Michel Foucault, iktidarın her yerde olduğunu ve her yerden geldiğini ortaya koymuştur. Bu aslında klasik iktidar tanımına da bir darbeydi. Çünkü bu tanımda hükümran, insanlar üzerinde söz sahibiydi. Ya da farklı yaklaşımlara göre, iktidar bir sınıfın diğer sınıflar üzerinde egemenliğini sağlayan ideolojik bir aygıttı. Foucault, “Hapishanenin Doğuşu” adlı yapıtında, modern iktidarın görünmez olduğunu söylerken, iktidarın bireyleri geçiş aracı olarak kullandığını, bedenlerden geçtiğini ve dolayısıyla bireyin iktidarın bir aracına dönüştüğünü iddia eder.

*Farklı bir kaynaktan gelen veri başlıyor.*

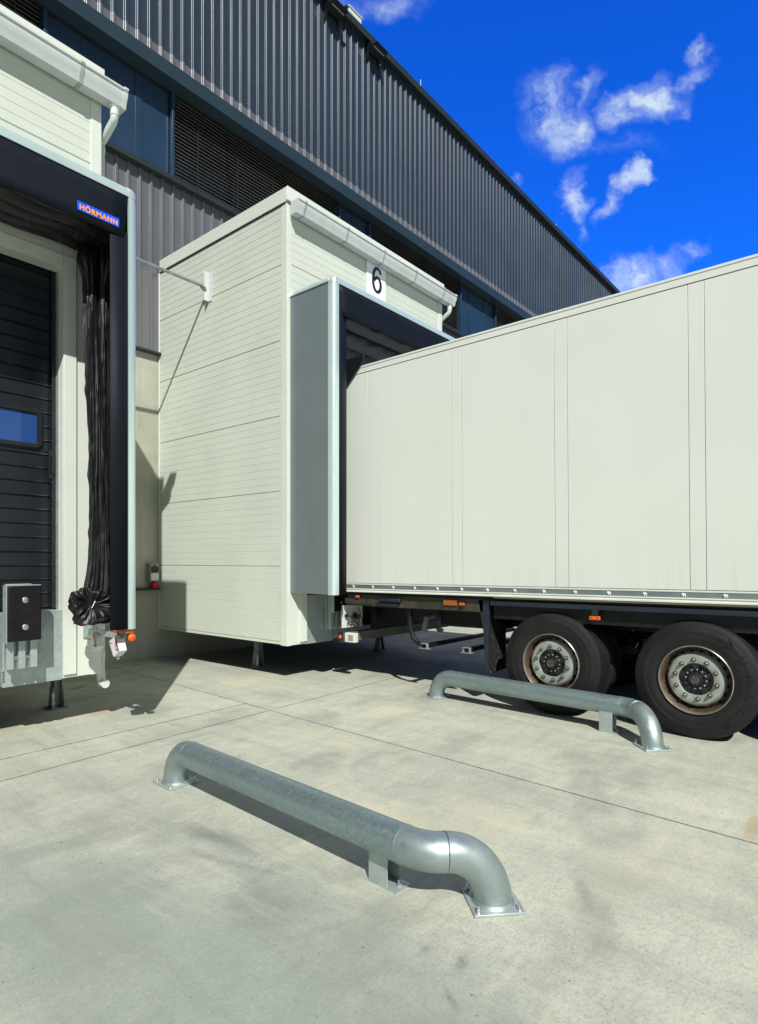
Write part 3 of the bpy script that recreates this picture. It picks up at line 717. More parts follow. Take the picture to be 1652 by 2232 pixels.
# ------------------------------------------------------------------ dock shelters
Y0 = 4.97
def shelter(x0, x1, z0, z1, label, docked):
    t = thing('dock_shelter', ((x0+x1)/2, Y1, z0), label, 'dock shelter', 'aluminium framed dock shelters')
    wv = .085; dv = .10
    for s, xa in ((1, x0), (-1, x1)):
        m = MB(); m.box(xa+s*.012, xa+s*.035, Y0+dv-.01, Y1-.004, z0+.004, z1-.05); m.build('side_panel', M['hood_side'], t)
        # rounded extruded corner profile
        pts = [(xa+s*wv, Y0)]
        rr = .055
        for i in range(9):
            a = R(90*i/8); pts.append((xa+s*(rr-rr*math.sin(a)), Y0+rr-rr*math.cos(a)))
        pts += [(xa, Y0+dv), (xa+s*.02, Y0+dv), (xa+s*.02, Y0+.07), (xa+s*.07, Y0+.02), (xa+s*wv, Y0+.02)]
        m = MB(); m.prism(pts, 'z', z0, z1-.09); m.build('side_profile', M['alu'], t, angle=25)
        # corner cap
        m = MB()
        def ring(z, k):
            return [(xa+s*(k+(abs(p[0]-xa))*(1-k/.12)), Y0+k*.6+(p[1]-Y0)*(1-k/.14), z) for p in pts]
        levels = [(z1-.09, 0), (z1-.05, 0), (z1-.028, .006), (z1-.012, .016), (z1-.003, .032), (z1+.001, .05)]
        vs = []; n = len(pts)
        for z, k in levels: vs += ring(z, k)
        fs = [(q*n+i, q*n+(i+1) % n, (q+1)*n+(i+1) % n, (q+1)*n+i) for q in range(len(levels)-1) for i in range(n)]+[tuple((len(levels)-1)*n+i for i in range(n))]
        m.add([(v[0]-s*.0015, v[1]-.0015, v[2]) for v in vs], fs); m.build('corner_cap', M['alu_cap'], t, angle=40)
        # trim on top of the side
        m = MB(); m.prism([(xa-s*.001, z1-.062), (xa-s*.001, z1-.03), (xa+s*.012, z1-.008), (xa+s*.04, z1), (xa+s*.08, z1), (xa+s*.08, z1-.062)], 'y', Y0+dv-.004, Y1-.003); m.build('top_edge_profile', M['alu'], t, angle=35)
        m = MB(); m.box(xa+s*.036, xa+s*.045, Y0+.12, Y1-.006, z0+.05, z1-.09); m.build('inner_lining', M['curtain'], t)
    m = MB(); m.prism([(Y0-.002, z1-.088), (Y0-.002, z1-.045), (Y0+.012, z1-.014), (Y0+.045, z1), (Y0+.12, z1), (Y0+.12, z1-.02), (Y0+.02, z1-.088)], 'x', x0+wv*.93, x1-wv*.93); m.build('front_profile', M['alu'], t, angle=25)
    m = MB(); m.box(x0+.09, x1-.09, Y0+.11, Y1-.004, z1-.05, z1-.02); m.build('roof_panel', M['hood_side'], t)
    # top flap
    m = MB(); zt, zb = z1-.085, z1-(.45 if not docked else .43)
    xl, xr = x0+wv+.0, x1-wv-.0
    ch = .03 if not docked else .085
    n = 24; vs = []
    for j in range(5):
        f = j/4
        for i in range(n+1):
            xx = (xl+ch*f+.003)+((xr-ch*f-.003)-(xl+ch*f+.003))*i/n
            vs.append((xx, Y0+.012+.004*math.sin(i*1.7+j)*f+(.02*f if docked else 0), zt+(zb-zt)*f))
    fs = [(j*(n+1)+i, j*(n+1)+i+1, (j+1)*(n+1)+i+1, (j+1)*(n+1)+i) for j in range(4) for i in range(n)]
    m.add(vs, fs); fl = m.build('top_flap', M['flap'], t)
    so = fl.modifiers.new('solidify', 'SOLIDIFY'); so.thickness = .004
    # side flaps
    for s, xa in ((1, x0), (-1, x1)):
        xi = xa+s*wv
        if docked:
            ln = [(xi, Y0+.016), (xi+s*.10, Y0+.03), (xi+s*.22, Y0+.09), (xi+s*.34, Y0+.19), (xi+s*.43, Y0+.30)]
            ztop = z1-.10
        else:
            ln = [(xi, Y0+.016), (xi+s*.07, Y0+.018), (xi+s*.155, Y0+.02)]
            ztop = z1-.40
        m = MB(); m.sheet(ln, 'z', z0+.0, ztop); f_ = m.build('side_flap', M['flap'], t, angle=60)
        so = f_.modifiers.new('solidify', 'SOLIDIFY'); so.thickness = .004
    if docked:
        for s, xa in ((1, x0), (-1, x1)):
            xg = xa+s*.515
            m = MB(); m.prism([(Y0+.31, 3.72), (Y0+.31, 4.10), (Y0-.02, 4.10), (Y0-.02, 4.03)], 'x', xg-.008, xg+.004); m.build('corner_gusset', M['curtain_matt'], t, bev=.003)
    # rolled top curtain: heavy horizontal folds
    random.seed(11 if docked else 5)
    m = MB(); n = 90; prof = []
    steps = 60
    for j in range(steps+1):
        f = j/steps
        y = Y0+.06+.62*f; z = (zb+.12 if not docked else zb+.10)-.02*math.sin(f*3)
        if docked: y = Y0+.10+.25*f; z = z1-.30-.62*f
        prof.append((y, z, f))
    vs = []
    ph = [random.random()*6 for _ in range(6)]
    for i in range(n+1):
        X = x0+.05+(x1-x0-.10)*i/n
        for (y, z, f) in prof:
            if docked:
                w = .045*abs(math.sin(f*math.pi*3.2+.12*math.sin(X*1.3+ph[0])))**.6
                w += .006*math.sin(X*17+f*23+ph[1])*math.sin(X*5+ph[2])
                vs.append((X, y-w, z-.02*math.sin(X*1.1+ph[3])*f))
            else:
                w = .040*math.sin(f*math.pi*9+.25*math.sin(X*1.7+ph[0]))+.010*math.sin(X*9+f*31)
                vs.append((X, y, z+w-.04*f))
    k = steps+1
    m.add(vs, [(i*k+j, i*k+j+1, (i+1)*k+j+1, (i+1)*k+j) for i in range(n) for j in range(steps)])
    m.build('top_curtain', M['curtain_matt'] if docked else M['curtain'], t, angle=80)
    # hanging side curtains with gathered ends
    if not docked:
        for s, xa in ((-1, x1), (1, x0)):
            random.seed(21)
            m = MB(); nz_, ns = 110, 120; vs = []
            xc, yc = xa+s*.135, Y0+.44
            for j in range(nz_+1):
                f = j/nz_; z = z1-.42-(z1-.42-z0-.03)*f
                zz = z1-z
                wide = .088+.050*math.exp(-((zz-.55)/.13)**2)+.012*math.sin(zz*2.1)+.05*max(0, (zz-3.0)/.75)**2
                sway = .012*math.sin(zz*1.3+.5)+.065*max(0, (zz-3.1)/.65)**2
                for i in range(ns):
                    a = 2*math.pi*i/ns
                    n1_ = mnoise.noise(Vector((math.cos(a)*2.3, math.sin(a)*2.3, zz*.33+2))); n2_ = mnoise.noise(Vector((math.cos(a)*5.5+9, math.sin(a)*5.5, zz*.55)))
                    fold = .94+.62*n1_+.30*(1-2.4*abs(n2_))-.12+.05*mnoise.noise(Vector((math.cos(a)*3, math.sin(a)*3, zz*3.1)))
                    pinch = 1-.16*math.exp(-((zz-2.45)/.05)**2)*math.sin(a*4)-.14*math.exp(-((zz-1.7)/.045)**2)*math.sin(a*5+1)-.12*math.exp(-((zz-2.95)/.04)**2)*math.sin(a*4+2)+.03*math.sin(zz*37+a*3)*math.sin(zz*5+a)
                    vs.append((xc+s*sway+wide*fold*pinch*math.cos(a), yc+.62*wide*fold*pinch*math.sin(a), z))
            m.add(vs, [(j*ns+i, j*ns+(i+1) % ns, (j+1)*ns+(i+1) % ns, (j+1)*ns+i) for j in range(nz_) for i in range(ns)]+[tuple(range(ns)), tuple(nz_*ns+i for i in range(ns))])
            cu = m.build('side_curtain', M['curtain'], t, angle=80)
            # gathered rosette at the foot, tied in its middle
            m = MB(); nr, na = 26, 120; vs = []
            cxr, cyr, czr = xa+s*.245, Y0+.33, z0+.205
            for j in range(nr+1):
                f = j/nr; th = f*math.pi*.95+.03
                rad = .185*math.sin(th)**.7
                for i in range(na):
                    a = 2*math.pi*i/na
                    k1 = 1+.30*mnoise.noise(Vector((math.cos(a)*1.3, math.sin(a)*1.3, 7.3)))+.12*mnoise.noise(Vector((math.cos(a)*4, math.sin(a)*4, f*1.2)))+(.10*math.sin(a)**2 if math.sin(a) < 0 else 0)
                    cr_ = 1.3*(1-3.0*abs(mnoise.noise(Vector((math.cos(a)*2.6+3, math.sin(a)*2.6, f*1.3)))))+.5*(1-3*abs(mnoise.noise(Vector((math.cos(a)*5.5, math.sin(a)*5.5+4, f*2.4)))))-.8
                    dimple = .055*math.exp(-(f/.16)**2)
                    vs.append((cxr+rad*k1*math.cos(a), cyr+dimple-.075*math.cos(th)-.030*cr_*math.sin(th)*(1 if f < .7 else .3), czr+rad*k1*.92*math.sin(a)))
            m.add(vs, [(j*na+i, j*na+(i+1) % na, (j+1)*na+(i+1) % na, (j+1)*na+i) for j in range(nr) for i in range(na)]+[tuple(range(na))])
            m.build('gathered_end', M['curtain'], cu, angle=80)
            m = MB()
            for q in range(5): m.lathe([(-.004, 0), (0, .006), (.004, 0)], (cxr-.012+.006*q, cyr-.035, czr-.02+.012*q), 'y', 6)
            m.build('tie_clip', M['bolt'], cu)
    return t
sh5 = shelter(-.72, 2.72, .95, 4.75, 'open dock shelter of dark fabric with a blue and orange name plate', False)
sh6 = shelter(5.17, 8.60, 1.13, 4.93, 'grey-sided dock shelter below the number 6 around the trailer', True)
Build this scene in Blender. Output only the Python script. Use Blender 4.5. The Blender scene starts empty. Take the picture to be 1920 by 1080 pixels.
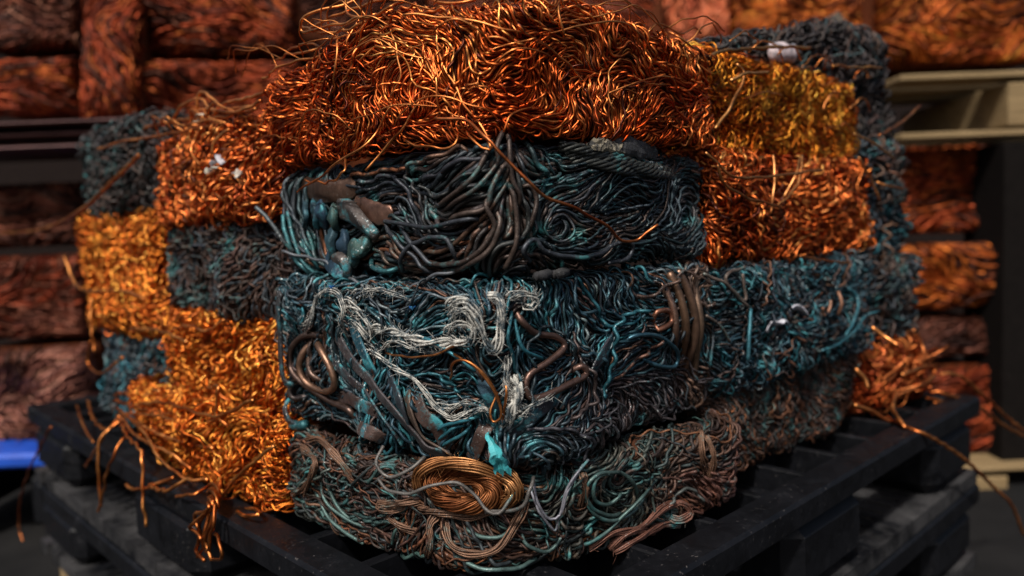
import bpy, math, random
import numpy as np
from mathutils import Vector, Matrix

# ------------------------------------------------------------------ camera, sky, sun, exposure
S = bpy.context.scene
U = 0.56                      # metres per working unit (camera to nearest pile corner)
ZC = 0.66                     # camera height
F_PX, PITCH, ROLL, YAW, CX = 1453.0, 0.0774, 0.0392, 0.7632, 0.0245
cam = bpy.data.cameras.new('camera'); co = bpy.data.objects.new('camera', cam)
S.collection.objects.link(co); S.camera = co
cam.sensor_width = 36.0; cam.lens = 36.0 * F_PX / 1920.0
cam.clip_start = 0.02; cam.clip_end = 200
co.location = (CX * U, -U, ZC)
co.rotation_euler = (Matrix.Rotation(math.pi / 2 - PITCH, 3, 'X') @ Matrix.Rotation(-ROLL, 3, 'Z')).to_euler()
cam.dof.use_dof = True; cam.dof.focus_distance = 1.13 * U; cam.dof.aperture_fstop = 3.2
W = bpy.data.worlds.new('World'); S.world = W; W.use_nodes = True
nt = W.node_tree; bg = nt.nodes['Background']
sky = nt.nodes.new('ShaderNodeTexSky'); sky.sky_type = 'NISHITA'; sky.sun_disc = False
SUN_EL, SUN_AZ = math.radians(50), math.radians(-20)     # azimuth from the camera side, towards the left
sdir = Vector((math.sin(SUN_AZ) * math.cos(SUN_EL), -math.cos(SUN_AZ) * math.cos(SUN_EL), math.sin(SUN_EL)))
sky.sun_elevation = SUN_EL; sky.sun_rotation = math.atan2(sdir.x, sdir.y)
sky.air_density = 1.0; sky.dust_density = 5.0; sky.ozone_density = 1.0
nt.links.new(sky.outputs[0], bg.inputs[0]); bg.inputs[1].default_value = 0.075
sl = bpy.data.lights.new('sun', 'SUN'); so = bpy.data.objects.new('sun', sl); S.collection.objects.link(so)
sl.energy = 3.5; sl.angle = math.radians(4); sl.color = (1.0, 0.94, 0.86)
so.rotation_euler = sdir.to_track_quat('Z', 'Y').to_euler(); so.location = (-2, -2, 4)
S.view_settings.view_transform = 'Standard'; S.view_settings.look = 'None'
S.view_settings.exposure = 0.3; S.view_settings.gamma = 1.0
try: S.view_settings.use_curve_mapping = False
except Exception: pass
S.cycles.max_bounces = 8; S.cycles.diffuse_bounces = 3; S.cycles.glossy_bounces = 5
S.cycles.caustics_reflective = True; S.cycles.sample_clamp_indirect = 4.0

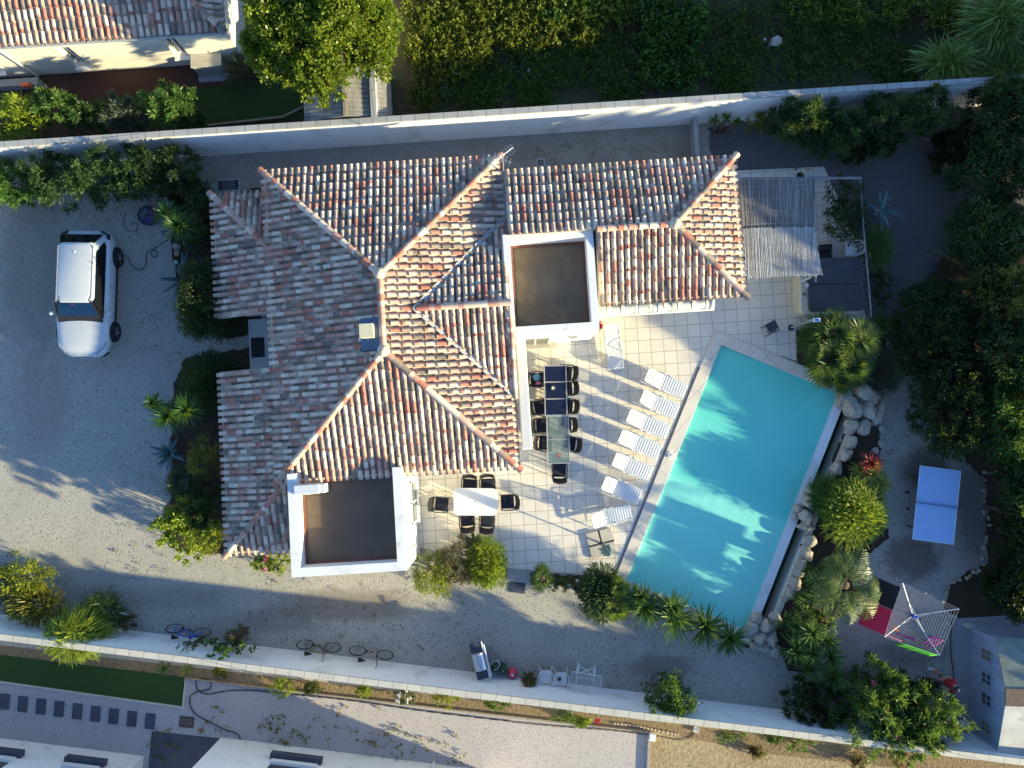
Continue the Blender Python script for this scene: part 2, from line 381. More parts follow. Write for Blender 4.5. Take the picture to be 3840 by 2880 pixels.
def rng():
    SEED[0] += 1; return np.random.default_rng(SEED[0])
def stems(rg, c, r, h, n=5, m=None, parent=None, off=None, name='stem'):
    b = MB()
    for k in range(n):
        g = rg.uniform(0, 6.28); q = rg.uniform(.3, .75)
        p0 = Vector((c[0]+.08*math.cos(g), c[1]+.08*math.sin(g), -.02))
        p1 = Vector((c[0]+q*.45*r[0]*math.cos(g), c[1]+q*.45*r[1]*math.sin(g), h*.45))
        p2 = Vector((c[0]+q*r[0]*math.cos(g), c[1]+q*r[1]*math.sin(g), h*.8))
        b.tube(p0, p1, .035, 6, .022); b.tube(p1, p2, .022, 5, .008)
        e = Vector((rg.uniform(-.3, .3), rg.uniform(-.3, .3), .3)); b.tube(p1, p1+e*h*.6, .014, 5, .005)
    return b.build(name, m or M['bark'], parent, off)
def bush(label, cat, px, py, rx, ry, h, leaf='oleander', L=.13, Wd=.035, n=3600, clumps=70, name='shrub', group=None, z0=0, flat=1., spread=.55, up=.25, cr=.16, flowers=None, zc=.52, rzf=.5, lump=.25):
    rg = rng(); zm = h*.6 + z0; k = (H - zm)/F
    c = P(px, py, zm); r = (rx*k, ry*k, h*rzf)
    root = thing(name, label, cat, (c.x, c.y, 0), 0, group)
    V, t = cloud(rg, (c.x, c.y, z0+h*zc), r, clumps, max(4, n//clumps), L, Wd, spread=spread, up=up, cr=cr, lump=lump)
    quads_obj('foliage', V, t, LEAF[leaf], root, (c.x, c.y, 0))
    stems(rg, (0, 0), r, h*.8, 5, None, root, None)
    if flowers and flowers[1] < 10:
        for k_ in range(flowers[1]):
            g_ = rg.uniform(0, 6.28); V2, t2 = cloud(rg, (r[0]*.6*math.cos(g_), r[1]*.6*math.sin(g_), z0+h*.93), (.07, .07, .05), 3, 5, .08, .07, cr=.03); quads_obj('flower', V2, t2, flowers[0], root)
    elif flowers:
        V2, t2 = cloud(rg, (c.x, c.y, z0+h*.62), (r[0]*.95, r[1]*.95, r[2]), flowers[1], 5, .08, .07, cr=.03)
        quads_obj('flowers', V2, t2, flowers[0], root, (c.x, c.y, 0))
    return root
def blades(rg, bases, dirs, Ls, Ws, droop, seg=4, tw=.0):
    """tapering strap leaves: returns verts and quads"""
    n = len(bases); bases = np.asarray(bases, float); dirs = nrm(np.asarray(dirs, float)); Ls = np.asarray(Ls)[:, None]; Ws = np.asarray(Ws)[:, None]; dp = np.asarray(droop)[:, None]
    side = nrm(np.cross(dirs, np.array([0, 0, 1.])) + 1e-5); st = []
    for i in range(seg+1):
        t = i/seg; p = bases + dirs*Ls*t + np.array([0, 0, -1.])*dp*Ls*t*t
        wv = Ws*(.55+.45*math.sin(min(1, t*2.2)*math.pi/2))*(1-t**2.2)*.5 + .002
        st.append(p - side*wv); st.append(p + side*wv)
    V = np.stack(st, 1).reshape(-1, 3); o = np.arange(n)*(2*(seg+1)); fs = []
    for i in range(seg):
        a = o + 2*i; fs.append(np.stack([a, a+1, a+3, a+2], 1))
    return V, np.stack(fs, 1).reshape(-1, 4)
def rosette_data(rg, c, n, L, W, e0=-.1, e1=1.3, droop=.25, seg=3):
    g = rg.uniform(0, 2*math.pi, n); e = rg.uniform(e0, e1, n)
    d = np.stack([np.cos(g)*np.cos(e), np.sin(g)*np.cos(e), np.sin(e)], 1)
    b = np.array(c) + d*.04
    V, Fs = blades(rg, b, d, L*rg.uniform(.75, 1.08, n), W*rg.uniform(.8, 1.1, n), droop*rg.uniform(.5, 1.4, n), seg)
    t = np.clip(rg.uniform(.05, .6, n) + .4*(e < .2)*rg.uniform(0, 1, n), 0, 1)
    return V, Fs, np.repeat(t, seg)
def merge(parts):
    Vs = []; Fs = []; Ts = []; o = 0
    for V, Fq, T in parts:
        Vs.append(V); Fs.append(Fq+o); Ts.append(T); o += len(V)
    return np.concatenate(Vs), np.concatenate(Fs), np.concatenate(Ts)
def rosette(label, cat, heads, leaf='yucca', n=70, W=.05, name='yucca_plant', group=None, droop=.25, e0=-.1, e1=1.3, seg=3, part='leaves'):
    """heads: (px, py, radius px, z)"""
    rg = rng(); parts = []; hs = []
    for px, py, r, z in heads:
        c = P(px, py, z); hs.append(c)
        parts.append(rosette_data(rg, c, n, r*(H-z)/F*1.05, W, e0, e1, droop, seg))
    o = sum(hs, Vector())/len(hs); o.z = 0
    root = thing(name, label, cat, o, 0, group)
    V, Fq, T = merge(parts); quads_obj(part, V, T, LEAF[leaf], root, o, faces=Fq)
    b = MB()
    for c in hs:
        g = Vector((o.x*.6+c.x*.4, o.y*.6+c.y*.4, -.02)) if len(hs) > 1 else Vector((c.x, c.y, -.02))
        b.tube(g, c, .08, 8, .06)
    b.build('trunk', M['bark'], root, o, smooth=True)
    return root
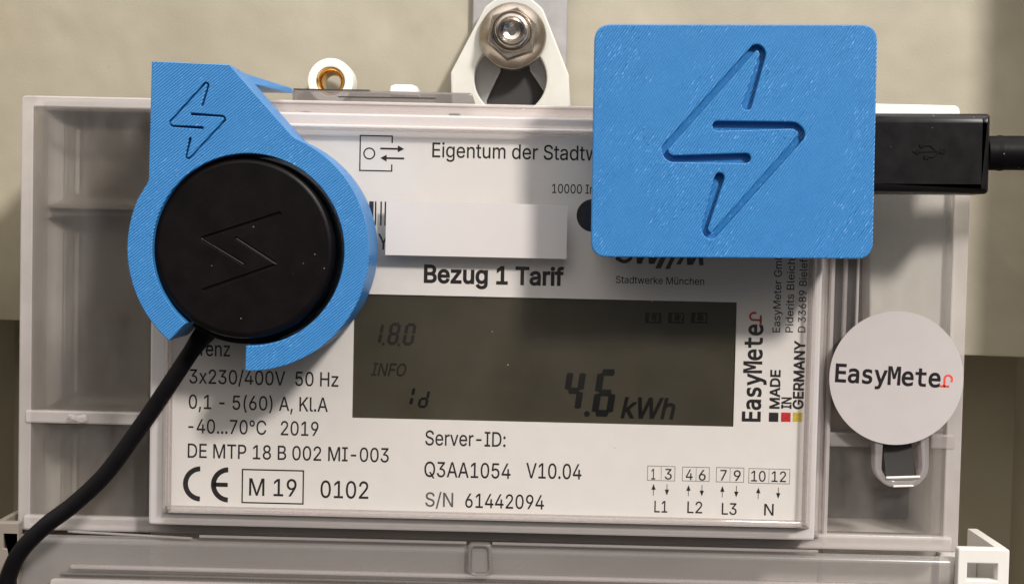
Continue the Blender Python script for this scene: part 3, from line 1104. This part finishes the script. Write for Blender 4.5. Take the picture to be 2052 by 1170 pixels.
# streaks: rolled ridges along the window edges
def ridge(name, pts, r, mat):
    fin(tube(pts, r, 10), name, M[mat], meter)
e = 0.35
ridge('cover_ridge', [(wL, YF + .3, wB + 1), (wL, YF + .3, wT - 1)], .28, 'slope')
ridge('cover_ridge', [(wR, YF + .3, wB + 1), (wR, YF + .3, wT - 1)], .28, 'slope')
ridge('cover_ridge', [(wL + 1, YF + .3, wT), (wR - 1, YF + .3, wT)], .4, 'edge')
ridge('cover_ridge', [(wL + 1, YF + .3, wB), (wR - 1, YF + .3, wB)], .28, 'slope')
ridge('cover_ridge', [(bL + 1, YS - .1, bT + .1), (bR - 1, YS - .1, bT + .1)], .35, 'edge')
xr = P(1690, 700, YS).x
ridge('cover_ridge', [(bR + .3, YS, bB), (bR + .3, YS, bT)], .55, 'edge')
ridge('cover_ridge', [(xr, YS + .2, P(1690, 690, YS).z), (xr, YS + .2, T - 2)], .45, 'slopev')
ridge('cover_ridge', [(xr + 2.4, YS + .2, P(1700, 690, YS).z), (xr + 2.4, YS + .2, T - 2)], .3, 'edge')
# horizontal ribs in the side panes
za_, zb_ = P(200, 850, YS).z, P(200, 824, YS).z
fin(box3(L + 1.4, bL, YS - .5, YS + 6, za_, zb_, 0.4), 'cover_rib', M['edge'], meter)
fin(tube(catmull([(P(140, 834, 7).x, 7, P(140, 834, 7).z), (P(160, 838, 7).x, 6.6, P(160, 838, 7).z), (P(176, 836, 7).x, 7, P(176, 836, 7).z)], 4), [0.6] * 4 + [.9] * 4 + [.6], 10), 'cover_clip', M['slope'], meter)
za_, zb_ = P(1780, 897, YS).z, P(1780, 868, YS).z
hx0, hx1 = P(1752, 900, YS).x, P(1864, 900, YS).x
fin(box3(bR + .6, hx0, YS - .4, YS + 5, za_, zb_, 0.4), 'cover_rib', M['slope'], meter)
fin(box3(hx1, Rr - 1.4, YS - .4, YS + 5, za_, zb_, 0.4), 'cover_rib', M['slope'], meter)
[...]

Ben ise bu kavramı şöyle kategorize ediyorum Foucault’nun tanımından hareketle:
Klasik iktidar katıdır ve tanımlı, çizgileri keskin, belirli bir objedir. Foucault’nun tanımındaki modern iktidar ise köşeli çizgilere sahip değildir, belirsizdir. Nereden geleceği belli değildir, çünkü orada bizzat bireyin bedenindedir. O haliyle iktidar sıvılaşmış, gazlaşmış ve here yere yayılmıştır. Çünkü sıvı ya da gaz yayılabildiği alana kadar yayılır. Böylece iktidar da yayılabileceği alana kadar yayılacaktır.
Eskiden sizi fiziki olarak demir parmaklıklı bir hücereye hapsederlerdi. Artık buna gerek kalmamıştır. Sizi kendi bedeninize hapsetmişlerdir, demir parmaklılar artık görünmezdir.
Ve diyorum ki, iktidarın size en küçük bir noktadan sızmasına izin verirseniz, o sizi tamamen ele geçirir.